Thursday, April 03, 2008

Advertising or Rice Farming

I know too much. Seriously sometimes the knowledge of things that are cool and wonderous in the world living in a place where progress is spelt progressssssssssssssssssssssssssssssssssssssssssssssssssssssssssssssssssss............ is, quiet simply depressing.

Recent setbacks in my creative feild has led me more and more into the belief that maybe advertising is not the right line of work and rice farming is.

Let's break it down.

Advertising pays well, not Richard Branson well, but a decent job with a decent wage. You work long hours sometimes forgetting the difference between night and day, eat badly, sleep badly and spend more time of your life at work in an airconditioned, selaed room. You deal with alot of bull shit that drives you mad, stubborness at the workplace from a hundred people, good work gets pissed on and trumped by horrible below the belt creatives that are'nt worth putting a name too, your clients have no respect for you, especially if your creative, in fact though your paid to be a creative person you will never be more creative than the client, alot of the time client servicing can't understnd why you can't understand them when the reality is, no rational person with a thinking brain can understand them.

Advertising is not looking good.

Rice Farming doesn't pay that well and sometimes you have good harvest and bad harvests, more manual labour but work ends at 4.30pm except on harvest day, plenty of excercise and workout during the day outdoors means a healthy nights sleep, You deal with alot of bullshit but it's highly benificial to your crop, stubborness is dealt with beatings, good harvest means you've done well a bad harvest means blame the Gods your clients love you especially now with rice in short supply, your rice will be welcomed and will save Sri Lanka from famine and client servicing eats your rice so no one would ever say anything against you for fear of an overfertilized batch of rice.
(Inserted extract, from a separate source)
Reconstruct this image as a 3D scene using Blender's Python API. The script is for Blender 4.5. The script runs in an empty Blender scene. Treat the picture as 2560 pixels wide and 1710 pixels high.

Rice Farming looking promising.

*sigh* slaves to money we have become.

1 comment:

Anonymous said...

Just found your blog linking from another. Your comments on the GLF were very good.
I didn't really understand your comment about preventing sales of cigarettes to people under 18, but perhaps that was meant to be ironic. Also, I see absolutely no reason for a content warning on your blog. If you think the youth have to be protected from what you have written, you don't know many young people under the age of 18 today in Colombo. Or even outstation for that matter.
What you have to say is very tame by any historical measure. Rimbaud as a 13 year old makes you look like a pussycat and he succeeded in turning the literary world on its ear. I guess in the almost 150 years since he lived, we've really become very tame, or at least didn't learn much from him. At least those at the GLF didn't, maybe Gore Vidal alone excepted.